→ Task details:
Quote each line of the material verbatim, without the pictures.

* start Source data *

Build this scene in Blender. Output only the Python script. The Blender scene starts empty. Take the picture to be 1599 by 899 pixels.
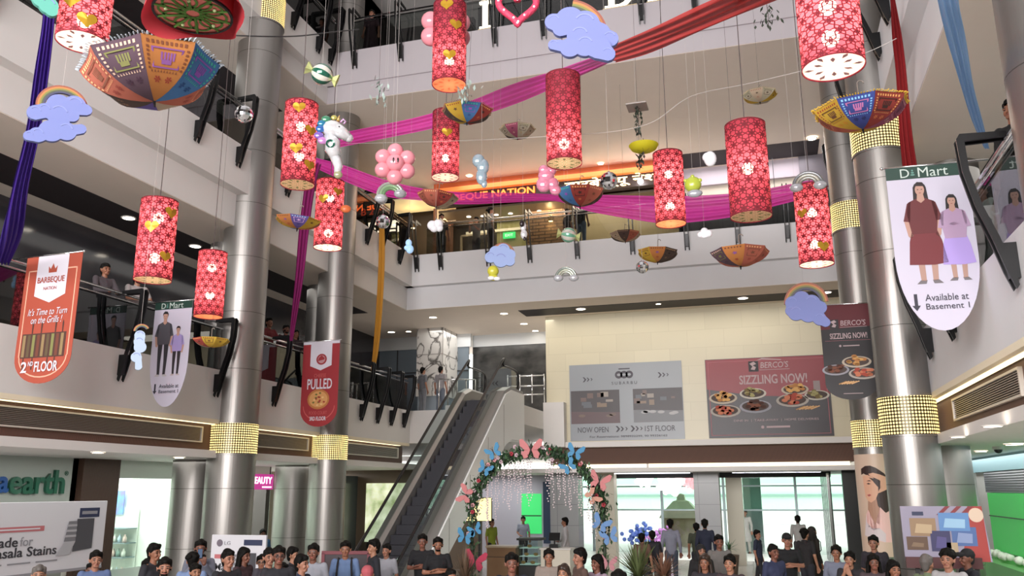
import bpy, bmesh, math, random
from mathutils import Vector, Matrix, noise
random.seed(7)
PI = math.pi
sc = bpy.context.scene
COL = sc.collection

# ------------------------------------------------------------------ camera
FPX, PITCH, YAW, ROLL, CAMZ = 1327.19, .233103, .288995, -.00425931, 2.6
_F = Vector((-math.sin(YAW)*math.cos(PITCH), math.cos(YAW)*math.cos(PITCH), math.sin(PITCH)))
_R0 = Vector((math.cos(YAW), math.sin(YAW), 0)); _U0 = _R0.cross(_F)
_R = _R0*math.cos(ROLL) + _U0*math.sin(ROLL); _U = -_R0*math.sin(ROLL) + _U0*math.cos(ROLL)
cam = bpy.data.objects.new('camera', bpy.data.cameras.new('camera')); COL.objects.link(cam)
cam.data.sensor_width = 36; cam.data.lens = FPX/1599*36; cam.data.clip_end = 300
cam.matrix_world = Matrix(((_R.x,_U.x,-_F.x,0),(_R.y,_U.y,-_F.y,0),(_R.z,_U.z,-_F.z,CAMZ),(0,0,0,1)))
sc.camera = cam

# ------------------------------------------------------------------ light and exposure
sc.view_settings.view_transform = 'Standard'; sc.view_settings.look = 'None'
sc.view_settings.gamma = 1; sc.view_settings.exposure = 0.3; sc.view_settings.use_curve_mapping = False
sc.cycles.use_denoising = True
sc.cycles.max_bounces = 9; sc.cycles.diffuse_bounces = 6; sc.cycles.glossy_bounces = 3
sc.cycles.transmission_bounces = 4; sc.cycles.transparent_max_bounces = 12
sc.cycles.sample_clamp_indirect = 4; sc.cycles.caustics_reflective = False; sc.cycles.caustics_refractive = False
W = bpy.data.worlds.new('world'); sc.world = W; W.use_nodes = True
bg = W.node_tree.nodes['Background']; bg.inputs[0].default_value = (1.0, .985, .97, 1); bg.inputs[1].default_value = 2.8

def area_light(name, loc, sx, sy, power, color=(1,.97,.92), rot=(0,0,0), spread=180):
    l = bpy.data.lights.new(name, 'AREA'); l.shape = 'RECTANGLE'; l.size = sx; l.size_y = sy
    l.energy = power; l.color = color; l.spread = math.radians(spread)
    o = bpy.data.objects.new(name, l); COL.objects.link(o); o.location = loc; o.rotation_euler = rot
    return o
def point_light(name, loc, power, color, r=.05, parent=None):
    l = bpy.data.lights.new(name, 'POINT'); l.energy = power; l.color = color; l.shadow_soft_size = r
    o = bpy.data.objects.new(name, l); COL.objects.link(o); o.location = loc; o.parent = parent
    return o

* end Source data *

→ Worked solution:
Build this scene in Blender. Output only the Python script. The Blender scene starts empty. Take the picture to be 1599 by 899 pixels.
import bpy, bmesh, math, random
from mathutils import Vector, Matrix, noise
random.seed(7)
PI = math.pi
sc = bpy.context.scene
COL = sc.collection

# ------------------------------------------------------------------ camera
FPX, PITCH, YAW, ROLL, CAMZ = 1327.19, .233103, .288995, -.00425931, 2.6
_F = Vector((-math.sin(YAW)*math.cos(PITCH), math.cos(YAW)*math.cos(PITCH), math.sin(PITCH)))
_R0 = Vector((math.cos(YAW), math.sin(YAW), 0)); _U0 = _R0.cross(_F)
_R = _R0*math.cos(ROLL) + _U0*math.sin(ROLL); _U = -_R0*math.sin(ROLL) + _U0*math.cos(ROLL)
cam = bpy.data.objects.new('camera', bpy.data.cameras.new('camera')); COL.objects.link(cam)
cam.data.sensor_width = 36; cam.data.lens = FPX/1599*36; cam.data.clip_end = 300
cam.matrix_world = Matrix(((_R.x,_U.x,-_F.x,0),(_R.y,_U.y,-_F.y,0),(_R.z,_U.z,-_F.z,CAMZ),(0,0,0,1)))
sc.camera = cam

# ------------------------------------------------------------------ light and exposure
sc.view_settings.view_transform = 'Standard'; sc.view_settings.look = 'None'
sc.view_settings.gamma = 1; sc.view_settings.exposure = 0.3; sc.view_settings.use_curve_mapping = False
sc.cycles.use_denoising = True
sc.cycles.max_bounces = 9; sc.cycles.diffuse_bounces = 6; sc.cycles.glossy_bounces = 3
sc.cycles.transmission_bounces = 4; sc.cycles.transparent_max_bounces = 12
sc.cycles.sample_clamp_indirect = 4; sc.cycles.caustics_reflective = False; sc.cycles.caustics_refractive = False
W = bpy.data.worlds.new('world'); sc.world = W; W.use_nodes = True
bg = W.node_tree.nodes['Background']; bg.inputs[0].default_value = (1.0, .985, .97, 1); bg.inputs[1].default_value = 2.8

def area_light(name, loc, sx, sy, power, color=(1,.97,.92), rot=(0,0,0), spread=180):
    l = bpy.data.lights.new(name, 'AREA'); l.shape = 'RECTANGLE'; l.size = sx; l.size_y = sy
    l.energy = power; l.color = color; l.spread = math.radians(spread)
    o = bpy.data.objects.new(name, l); COL.objects.link(o); o.location = loc; o.rotation_euler = rot
    return o
def point_light(name, loc, power, color, r=.05, parent=None):
    l = bpy.data.lights.new(name, 'POINT'); l.energy = power; l.color = color; l.shadow_soft_size = r
    o = bpy.data.objects.new(name, l); COL.objects.link(o); o.location = loc; o.parent = parent
    return o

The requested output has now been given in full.